Reproduce only the lines from the one containing "weed('weed', onwall(-.80, -.12), 36, .10, .12, LEAFD, 16, 'dark" through the one containing "weed('plant', p3(UW(s, -.3), zp0", exactly as written and with both ends included.

=-=-=-=-=

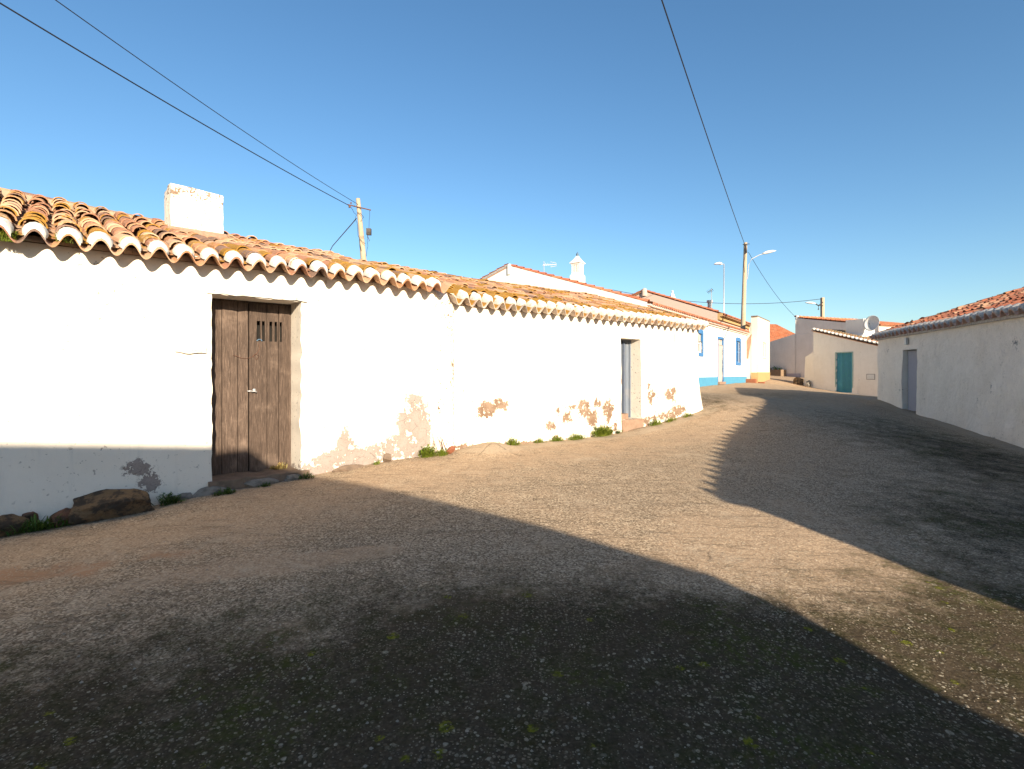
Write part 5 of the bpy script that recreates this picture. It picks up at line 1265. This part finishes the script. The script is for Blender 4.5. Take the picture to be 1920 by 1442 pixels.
mb = MB(); rr = random.Random(8)
for k in range(5):
    b = np.array(onwall(2.40 + .05 * k, -.09)); mb.tube([b, b + (rr.uniform(-.06, .03), 0, .14), b + (rr.uniform(-.12, -.02), 0, rr.uniform(.22, .32))], [.006, .005, .002], 5)
    mb.tube([b + (-.02, 0, .12), b + (rr.uniform(-.10, .02), 0, .2)], [.003, .0015], 4)
tag(mb.build('dry_twigs', RUST), 'bare dry twigs standing above the weeds at the wall joint', 'twigs')
weed('weed', onwall(1.50, -.08), 18, .04, .07, LEAF, 3, 'tiny green weed beside the small upright tan stone')
weed('weed', onwall(3.85, -.09), 40, .14, .13, LEAF, 4, 'green weed right of the concrete hump, first along the flaking wall')
weed('weed', onwall(4.45, -.09), 34, .14, .10, LEAF, 5, 'low green weed second along the flaking wall')
weed('weed', onwall(4.85, -.09), 44, .16, .11, LEAF, 6, 'green weed below the square brown plaster scar')
weed('weed', onwall(5.35, -.09), 60, .24, .12, LEAF, 7, 'long dense weed strip below the largest plaster scars')
weed('weed', onwall(6.05, -.10), 90, .30, .22, LEAF, 8, 'tallest weed clump on the flaking wall, left of the clay step')
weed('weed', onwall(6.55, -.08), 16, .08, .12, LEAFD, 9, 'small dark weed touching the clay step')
weed('weed', onwall(7.75, -.10), 50, .24, .13, LEAF, 10, 'green weed strip just right of the clay step')
weed('weed', onwall(8.3, -.12), 44, .24, .11, LEAF, 11, 'low weed in the middle of the last wall bay')
weed('weed', onwall(8.9, -.14), 34, .22, .11, LEAF, 12, 'last weed before the far corner of the flaking wall')
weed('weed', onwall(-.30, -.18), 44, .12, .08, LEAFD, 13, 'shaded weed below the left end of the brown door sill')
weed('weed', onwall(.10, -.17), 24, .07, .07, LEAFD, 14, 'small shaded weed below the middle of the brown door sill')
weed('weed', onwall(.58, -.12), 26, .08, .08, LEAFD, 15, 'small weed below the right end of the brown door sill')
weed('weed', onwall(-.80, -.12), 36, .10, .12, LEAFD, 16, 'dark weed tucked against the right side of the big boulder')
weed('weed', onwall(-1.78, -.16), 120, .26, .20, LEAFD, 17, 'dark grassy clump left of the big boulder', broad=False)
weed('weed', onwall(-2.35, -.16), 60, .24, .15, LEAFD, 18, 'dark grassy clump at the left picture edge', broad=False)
weed('dry_weed', (*LW(.40, .31), .34), 60, .12, .13, DRY, 19, 'dry straw-coloured weed growing on the door sill', broad=False)
q = p3(LW(-1.98, -.16), Z1 + .0); weed('roof_weed', q, 40, .06, .12, LEAF, 20, 'green weed rooted in the first eave channel at the picture edge', group='weeds in the roof tiles')
q = p3(LW(-1.62, -.17), Z1 + .05); weed('roof_weed', q, 22, .04, .09, LEAF, 21, 'small green weed between the second and third white eave bumps', group='weeds in the roof tiles')
for k, s in enumerate((1.15, 1.6, 2.15, 2.75, 3.35)):
    weed('plant', p3(UW(s, -.3), zp0 + .36), 26, .16, .3 + .14 * (k % 2), LEAFD, 60 + k, '', along=v3(SD), parent=pt)

# pebbles loose on the road: real small stones, uncountable
mb = MB(); rr = random.Random(77)
cnt = 0
while cnt < 2600:
    y = 1.6 + 9 * rr.random() ** 1.6; x = rr.uniform(-.98, .98) * y * 1.0 + 0
    q = np.array([x, y]); w = (q - LO) @ LN
    if w > -.1: continue
    cnt += 1
mbv = []
PX = []; PY = []
rr = random.Random(77)
while len(PX) < 2600:
    y = 1.6 + 9 * rr.random() ** 1.6; x = rr.uniform(-.98, .98) * y
    if (np.array([x, y]) - LO) @ LN > -.1: continue
    PX.append(x); PY.append(y)
PZ = gh(np.array(PX), np.array(PY))
for x, y, z in zip(PX, PY, PZ):
    z += .018 * mnoise.noise((x * .9, y * .9, 3.1)) + .008 * mnoise.noise((x * 3.1, y * 3.1, 1.7)) + .003 * mnoise.noise((x * 8, y * 8, 5.7))
    r = .0035 + .006 * rr.random() ** 3; a0_ = rr.random() * 6.28; vs = []
    for k in range(5):
        a_ = a0_ + k * 1.2566; vs.append((x + r * math.cos(a_) * rr.uniform(.8, 1.3), y + r * math.sin(a_), z - .001))
    vs.append((x, y, z + r * rr.uniform(.5, .9))); g_ = rr.uniform(.6, 1.3)
    mb.add(vs, [(k, (k + 1) % 5, 5) for k in range(5)], (.30 * g_, .25 * g_, .19 * g_))
tt = NT('loose_pebble'); PEB = tt.fin(tt.attr('tcol', 'Color'), .9, None, spec=.2)
gv = mb.build('gravel', PEB); gv['kind'] = 'stuff'

# ================================================================== LIGHT, SKY, CAMERA
w = bpy.data.worlds.new('World'); sc.world = w; w.use_nodes = True
nt = w.node_tree; nt.nodes.clear()
sky = nt.nodes.new('ShaderNodeTexSky'); sky.sky_type = 'NISHITA'; sky.sun_disc = False
sky.sun_elevation = SUN_EL; sky.sun_rotation = math.atan2(SUN_AZ[0], SUN_AZ[1])
sky.altitude = 100; sky.air_density = 1.0; sky.dust_density = .75; sky.ozone_density = 2.6
bg = nt.nodes.new('ShaderNodeBackground'); bg.inputs[1].default_value = .070
ow_ = nt.nodes.new('ShaderNodeOutputWorld'); tint = nt.nodes.new('ShaderNodeMix'); tint.data_type = 'RGBA'; tint.blend_type = 'MULTIPLY'; tint.inputs[0].default_value = 1.0; tint.inputs[7].default_value = (.93, .985, .975, 1); hs_n = nt.nodes.new('ShaderNodeHueSaturation'); hs_n.inputs['Saturation'].default_value = 1.12
nt.links.new(sky.outputs[0], tint.inputs[6]); nt.links.new(tint.outputs[2], hs_n.inputs['Color']); nt.links.new(hs_n.outputs[0], bg.inputs[0]); nt.links.new(bg.outputs[0], ow_.inputs[0])
sl_ = bpy.data.lights.new('sun', 'SUN'); sl_.energy = 3.9; sl_.angle = math.radians(.53); sl_.color = (1.0, .86, .66)
so = bpy.data.objects.new('sun', sl_); COL.objects.link(so)
dirv = Vector((SUN_AZ[0] * math.cos(SUN_EL), SUN_AZ[1] * math.cos(SUN_EL), math.sin(SUN_EL)))
so.rotation_euler = dirv.to_track_quat('Z', 'Y').to_euler(); so.location = (6, -6, 14)
cam = bpy.data.cameras.new('camera'); cam.sensor_width = 36; cam.lens = 36 * F; cam.shift_y = -21 / 1920; cam.clip_end = 8000; cam.clip_start = .05
co = bpy.data.objects.new('camera', cam); COL.objects.link(co); co.location = (0, 0, EYE); co.rotation_euler = (math.pi / 2, 0, 0)
sc.camera = co
vsn = sc.view_settings; vsn.view_transform = 'Standard'; vsn.look = 'None'; vsn.exposure = 1.5; vsn.gamma = 1; vsn.use_curve_mapping = False
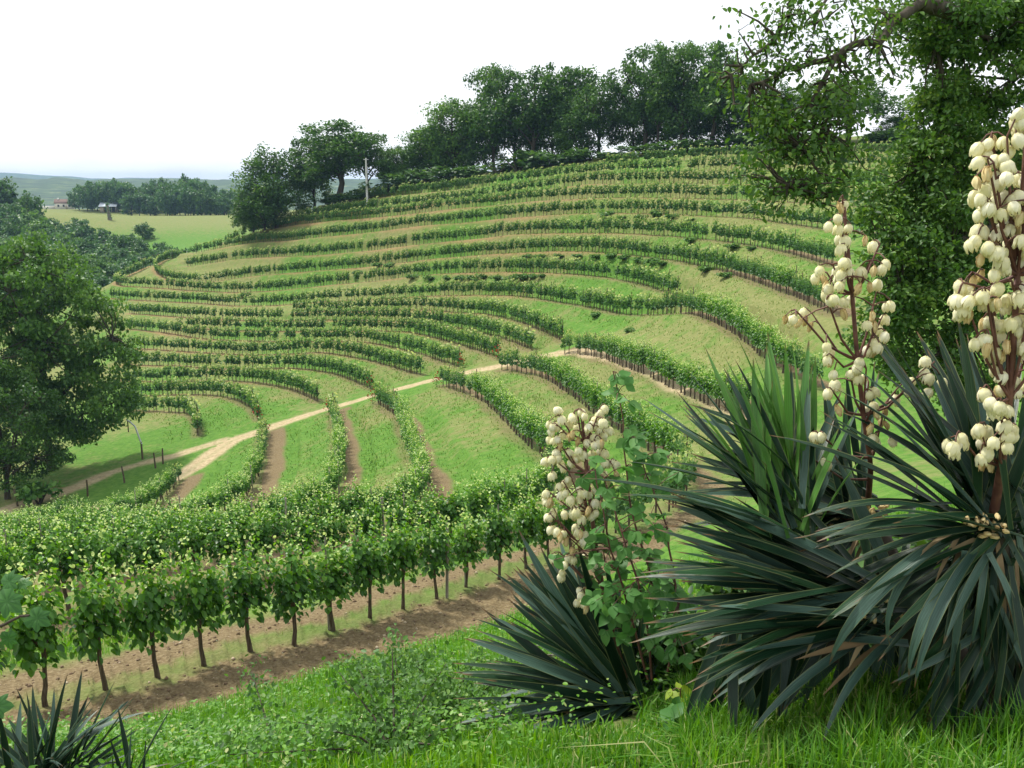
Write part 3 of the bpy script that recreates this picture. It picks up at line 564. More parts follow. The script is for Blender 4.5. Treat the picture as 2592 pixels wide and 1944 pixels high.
# ------------------------------------------------------------------ trees
def tree_meshes(seed,lobes,ncl=60,per=90,leaf=.34,clr=.11,trunk_r=.022,limb=True,mat='oak',flat=.6,fork=.30,H=1.0,tlean=0.0,nlimb=6):
    """unit-height tree: lobes (x,y,z,rx,ry,rz) in tree heights; leaf size in units of the height too"""
    g=np.random.default_rng(seed);lobes=np.array(lobes,float);w=lobes[:,3]*lobes[:,4]*lobes[:,5];w/=w.sum()
    li=g.choice(len(lobes),ncl,p=w);dirs=unit_rand(ncl,g);rad=g.uniform(.25,1,ncl)**.45
    cc=lobes[li,:3]+dirs*rad[:,None]*lobes[li,3:]
    cc[:,2]=np.maximum(cc[:,2],.10)
    # trunk and limbs
    b=MB();ft=fork
    tp=np.array([[0,0,-.02],[.006*g.normal(),.006*g.normal(),ft*.5],[.012*g.normal()+tlean*.5,.012*g.normal(),ft],[tlean+.02*g.normal(),.02*g.normal(),.62],[tlean+.03*g.normal(),.03*g.normal(),.88]])
    b.add(*tube(tp,np.array([1.35,1,.85,.5,.15])*trunk_r,7))
    seeds=cc[g.choice(ncl,min(nlimb,ncl),replace=False)]
    own=np.argmin(((cc[:,None]-seeds[None])**2).sum(-1),1)
    paths=[]
    for k in range(len(seeds)):
        mem=cc[own==k]
        if len(mem)==0: continue
        tgt=mem.mean(0);h0=np.clip(ft+(tgt[2]-ft)*g.uniform(.05,.45)-.05,ft*.7,.8)
        s=np.array([np.interp(h0,tp[:,2],tp[:,0]),np.interp(h0,tp[:,2],tp[:,1]),h0]);m=(s+tgt)/2+[g.normal(0,.02),g.normal(0,.02),g.uniform(-.02,.05)]
        P=np.array([s,s*.6+m*.4+[0,0,.01],m,m*.4+tgt*.6,tgt]);b.add(*tube(P,np.array([.52,.44,.34,.24,.12])*trunk_r,5));paths.append((k,P))
    PA=np.concatenate([p[1] for p in paths]+[tp[2:]])
    for c in cc:
        q=PA[np.argmin(((PA-c)**2).sum(1)+.0*c[0])]; mm=(q+c)/2+g.normal(0,.012,3)
        b.add(*tube([q,mm,c],np.array([.16,.11,.04])*trunk_r,4))
    tm=b.mesh('tree_trunk',[M['bark']],True)
    n=ncl*per;ci=np.repeat(np.arange(ncl),per);sz=g.uniform(.65,1.3,ncl)
    off=unit_rand(n,g)*(g.uniform(0,1,n)**.5)[:,None]*(clr*sz[ci])[:,None]*[1,1,flat]
    C=cc[ci]+off;C[:,2]=np.maximum(C[:,2],.03)
    Dn=unit_rand(n,g)+off/clr*.6;Nn=np.stack([g.normal(0,.55,n),g.normal(0,.55,n),np.ones(n)],1)
    Ls=leaf*g.uniform(.6,1.3,n);V,Q=cards(C,Dn,Nn,Ls,Ls*.72)
    tc_=g.normal(0,.10,ncl);t=np.clip(.42+tc_[ci]+g.normal(0,.14,n),0,1)
    cm=mesh_np('tree_crown',V,[Q],[M[mat]],None,{'tint':t}); return tm,cm
def place_tree(name,lab,grp,uv,top,d,wpx,meshes,cat='tree',rz=None,base=None):
    """base photo point uv, crown top photo y, distance, crown width in photo pixels (mesh crown width = 1 unit x)"""
    p=gpt(uv[0],uv[1],d) if base is None else np.array(base,float); z=float(gz_at(p[0],p[1])[0]); h=(uv[1]-top)*d/F; w=wpx*d/F
    e_=empty(name,(p[0],p[1],z-.1),rnd.uniform(0,6.28) if rz is None else rz,(w,w,h)); tag(e_,lab,cat,grp)
    link('trunk',meshes[0],e_); link('crown',meshes[1],e_); return e_
# crowns in units: width 1, height 1
OAKA=[(0,0,.68,.40,.40,.27),(.18,.1,.50,.30,.30,.18),(-.2,-.1,.52,.30,.3,.2),(0,.05,.86,.22,.22,.13),(.05,-.2,.42,.26,.26,.13)]
OAKB=[(-.08,0,.74,.34,.34,.22),(.2,0,.60,.28,.3,.2),(-.24,.1,.46,.25,.25,.14),(.1,-.1,.40,.34,.34,.12),(.12,.05,.84,.22,.2,.13),(-.02,.1,.28,.3,.3,.09)]
OAKC=[(0,0,.52,.42,.42,.38),(.1,.1,.80,.26,.26,.17),(-.18,0,.64,.28,.28,.2),(.05,0,.24,.38,.38,.14)]
OAKD=[(0,0,.80,.32,.32,.18),(-.22,.1,.66,.24,.24,.12),(.24,-.1,.62,.22,.22,.12),(.05,.05,.52,.30,.30,.10),(-.1,-.1,.38,.24,.24,.08)]
TR={'a':tree_meshes(1,OAKA,90,95,.031,.105,.022,True,'oak',.9,.22),'b':tree_meshes(2,OAKB,95,95,.031,.10,.020,True,'oak',.85,.20),'c':tree_meshes(3,OAKC,120,95,.031,.11,.02,True,'oak',.95,.14),
    'd':tree_meshes(4,OAKD,70,95,.031,.10,.026,True,'oak',.8,.25),'e':tree_meshes(5,OAKC,120,90,.031,.11,.02,True,'oak2',.95,.16),'f':tree_meshes(6,OAKB,85,95,.031,.105,.02,True,'oak',.9,.2)}
RG='trees along the ridge above the vineyard'
ridge=[
 ('round tree at the left end of the left ridge clump',(700,560),365,172,150,'c'),('low bushy tree filling the left foot of the left ridge clump',(668,548),420,171,105,'c'),
 ('tall oak with a visible dark trunk in the left ridge clump',(860,500),293,168,205,'d'),('oak beside the white pole at the right of the left clump',(930,480),310,165,120,'a'),
 ('slim tree between the trunks of the left ridge clump',(795,540),350,174,110,'b'),
 ('low light green tree at the foot of the long ridge wood',(1010,470),362,163,100,'e'),('light green sloping tree at the left end of the ridge wood',(1095,452),310,164,120,'e'),('light green rounded tree second in the ridge wood',(1150,448),242,162,140,'e'),
 ('tall narrow dark oak rising above the ridge wood',(1252,432),168,158,130,'b'),('broad dark oak in the middle of the ridge wood',(1350,428),170,154,180,'a'),('dark oak with a ragged top right of the broad one',(1432,424),180,152,150,'f'),
 ('smaller rounded tree before the sky gap',(1515,412),205,148,130,'a'),('lower tree between broad oak and sky gap',(1470,420),270,147,110,'c'),('tall oak right of the sky gap on the ridge',(1632,392),128,144,150,'d'),('twin trunked oak behind the tall one',(1665,392),150,141,110,'f'),
 ('spreading oak with pale limbs near the right of the ridge',(1722,404),136,138,150,'b'),('oak at the right end of the ridge wood',(1800,400),140,134,140,'d'),('dark tree half hidden by the hanging bough',(1885,405),200,130,150,'a'),('low dark tree under the hanging bough',(1950,405),250,128,130,'c'),
 ('single round tree on a bare trunk above the top row',(2143,372),190,122,190,'a'),('small tree on a pale trunk close to the big tree',(2375,350),195,118,150,'d'),('dark bushy tree right of the round ridge tree',(2270,360),290,120,90,'c')]
for lab,uv,top,d,w,k in ridge:
    x=P3(*uv,d); place_tree('ridge_tree',lab,RG,uv,top,d,w*1.55,TR[k],'tree',None,(x[0],x[1],0))
for q,(u,v,tp,d,w,k) in enumerate([(1115,452,330,166,120,'c'),(1200,440,270,164,120,'c'),(1300,432,250,160,130,'b'),(1395,428,260,158,120,'c'),(1600,402,250,150,110,'c'),(1690,404,250,146,120,'c'),(1760,402,240,144,120,'c'),(1840,402,240,138,130,'c'),(640,552,450,176,80,'c'),(1000,475,410,168,70,'e'),(1925,400,270,134,120,'b')]):
    x=P3(u,v,d); nb=min(ridge,key=lambda r:abs(r[1][0]-u)); place_tree('ridge_tree','lower tree growing behind the '+' '.join(nb[0].split()[:8]),RG,(u,v),tp,d,w*1.5,TR[k],'tree',None,(x[0],x[1],0))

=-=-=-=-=

**Answer for this exercise:**
weed('weed', onwall(-.80, -.12), 36, .10, .12, LEAFD, 16, 'dark weed tucked against the right side of the big boulder')
weed('weed', onwall(-1.78, -.16), 120, .26, .20, LEAFD, 17, 'dark grassy clump left of the big boulder', broad=False)
weed('weed', onwall(-2.35, -.16), 60, .24, .15, LEAFD, 18, 'dark grassy clump at the left picture edge', broad=False)
weed('dry_weed', (*LW(.40, .31), .34), 60, .12, .13, DRY, 19, 'dry straw-coloured weed growing on the door sill', broad=False)
q = p3(LW(-1.98, -.16), Z1 + .0); weed('roof_weed', q, 40, .06, .12, LEAF, 20, 'green weed rooted in the first eave channel at the picture edge', group='weeds in the roof tiles')
q = p3(LW(-1.62, -.17), Z1 + .05); weed('roof_weed', q, 22, .04, .09, LEAF, 21, 'small green weed between the second and third white eave bumps', group='weeds in the roof tiles')
for k, s in enumerate((1.15, 1.6, 2.15, 2.75, 3.35)):
    weed('plant', p3(UW(s, -.3), zp0 + .36), 26, .16, .3 + .14 * (k % 2), LEAFD, 60 + k, '', along=v3(SD), parent=pt)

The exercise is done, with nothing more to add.